Robert: Not really. The Delta pilots at Linden Airport told me to stay in contact with the control tower at Harrisburg International Airport and to request a special V.F.R. permit to land if needed. 

Was the flight successful from Linden to Harrisburg?

Robert: After the pre-flight routine, the fuel check and the filed flight plan, I took off. Two hours into the flight I called Harrisburg and advised them that I had the intention to land with A.T.I.S. information, A.T.I.S. meaning automated terminal information service. The trip was very uneventful and the visibility was extremely poor. I had forgotten to ask for a special V.F.R. permit, so the control tower was a bit confused by my A.T.I.S. I notified them that I was a student pilot working on my third solo cross country trip.

Was the control tower helpful?
Robert: They could sense that I was a little hesitant in regards to landing due to the visibility and the fact that I was flying solo. They asked me if I had any requests. This triggered my reaction to ask for a special V.F.R. to land at Harrisburg.
What did you do after landing?
Robert: I parked the plane and refueled. In the pilots’ lounge I had the Delta pilots sign my log book confirming that I had completed half of my trip. They were in disbelief that my instructor had such confidence in me flying solo under such poor conditions. One pilot signed the book "arrived alive." 

Did you stay overnight at the Harrisburg International Airport?
Robert: No. I actually got back in Cessna C-152, received my V.F.R. for departure and was on my way to Cape May County Airport. Due to the circumstances, I requested flight following. This allowed me to talk to air control to ensure I was on the right course and to be notified of the altitude and any possible air traffic.

Did you encounter any problems on your way to Cape May County Airport?
Robert: The visibility was only at one mile. I really couldn't see where I was flying to. I crossed the Delaware Bay diagonally. I was three thousand feet over the water with only one mile visibility. The trouble for V.F.R. pilots in this situation is that there is no horizon to look at. A pilot could become easily disoriented and lose control. 

Did you lose control at all?
Robert: I remember talking to the controller. If I missed Cape May County Airport then I would still be flying out over the water, unsure of where land was. The controller heard my nervousness and helped guide me a little more because he knew I was still a student.
Did you successfully land the plane?
Robert: I lowered the nose of the plane slightly, and as a result I had a visual of the Cape May County Airport.

What happened after you landed?
Robert: I got my log book signed by more Delta pilots to confirm that I had completed another portion of my trip. After four hours of flying solo, I rested for one hour at Cape May. I refueled the Cessna and took off again.
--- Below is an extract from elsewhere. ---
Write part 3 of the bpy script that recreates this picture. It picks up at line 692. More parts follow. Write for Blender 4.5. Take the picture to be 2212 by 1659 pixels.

Where were you headed to now?
Robert: I was headed back to Linden Airport. The visibility was still extremely poor so basically hugged the ground. I flew the entire shoreline from Cape May to Sandy Hook at five hundred feet above sea level. I even took a spin around New York Harbor. I landed at Linden Airport with my total flight time estimated at five hours and twenty minutes.
Was your third cross country solo trip successfully completed?
Robert: Yes.

What made you want to fly?
Robert: I found it very interesting and focusing. A lack of focus is what causes people conflict and life threatening accidents. I liked the challenge of staying focused. It has helped me throughout my life.
If given the opportunity, would you do it all over again?
Robert: Yes, I would like to do it all over again.